Provinces and Territories Language Policies 

Bill 178

Bourassa's government adopted Bill 178, an Act to countermand Bill 101. The new Bill reinforced that "public signs and posters and commercial advertising, outside or intended for the public outside, shall be solely in French."

November 01, 1990

Brian Mulroney

Canada Languages Policy 

Citizen's Forum Announced

Prime Minister Brian Mulroney launched the Citizen's Forum on Canada's Future, with Keith Spicer as chair, to seek opinions and solutions from the people of Canada on the Constitution.

June 27, 1991

Activists and Legislators  Canada Languages Policy  Indigenous Languages 

Spicer Commission Report

The Spicer Commission recommended that the government foster a sense of country, that Québec be recognized as a unique province, that there be a prompt settlement of Indigenous land claims and that the Senate be reformed or abolished.

October 12, 1994

Activists and Legislators 

Death of Gérald Godin

Gérald Godin, poet, journalist, politician and a strong militant for the French language, died at Montréal. He was the minister responsible for enacting Bill 101.

February 17, 1998

Immigrant Languages in Canada 

Race Statistics Released

Statistics Canada released the results of its controversial question on race showing that the percentage of Canadians neither white nor aboriginal identify themselves as visible minorities, of whom 27 per cent were Chinese, 21 per cent South Asians and 18 per cent Blacks.

March 11, 1999

Activists and Legislators 

Death of Camille Laurin

Camille Laurin, psychiatrist, politician and president of the executive committee of the Parti Québécois, died at Montreal.
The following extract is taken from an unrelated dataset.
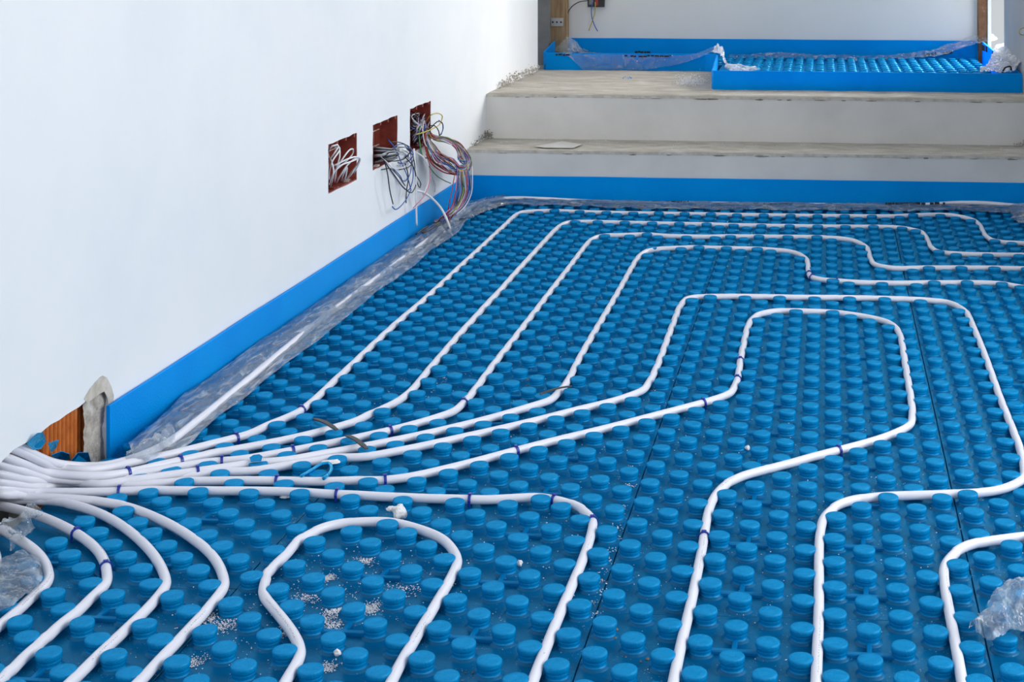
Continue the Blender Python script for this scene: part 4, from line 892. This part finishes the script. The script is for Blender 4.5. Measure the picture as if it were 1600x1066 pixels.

Author of the white paper declaring French as the only official language of government, education and business in Québec, Laurin was known as the father of Bill 101.

November 05, 1999

Challenges and Controversies  Provinces and Territories Language Policies 

Sign Law Overturned

A Québec court judge overturned parts of Québec's language law, which rules that French must be the "predominant" language on all signs.

August 06, 2002

Provinces and Territories Language Policies 

Moncton becomes a bilingual city

Moncton, NB, became the first officially bilingual Canadian city.

June 11, 2008

Canada Languages Policy 

Apology to Former Residential Schools Students

Prime Minister Stephen Harper, on behalf of the Government of Canada, delivered a formal apology in the House of Commons to former students, their families, and communities for Canada's role in the operation of residential schools. The apology recognized the profoundly damaging and lasting impact the schools had on Aboriginal culture, heritage and language. Some criticized the speech saying that it specifically excluded from the apology the students of Newfoundland and Labrador, New Brunswick and Prince Edward Island.

February 11, 2016

Indigenous Languages 

Last Fluent Nuchatlaht Speaker Dies

Alban Michael, the last fluent speaker of the Nuchatlaht language, died in Campbell River, British Columbia, at age 89. Raised on Nootka Island, Michael spoke only Nuchatlaht until he was forced to learn English at a residential school in Tofino as a child. He nevertheless maintained his fluency in Nuchatlaht so that he could speak with his mother, who did not speak English.

May 10, 2016

Flag of the United Nations

Canada Languages Policy 

Canada Supports UN Declaration on Indigenous Rights

Indigenous Affairs minister Carolyn Bennett announced Canada’s full support of the United Nations Declaration on the Rights of Indigenous Peoples. The Conservative government under Stephen Harper had endorsed the declaration in 2010, but with qualifications that gave Canada “objector” status at the UN with respect to the document. Bennett's announcement removed this status. The declaration recognizes a wide range of Indigenous rights, from basic human rights to land, language and self-determination rights.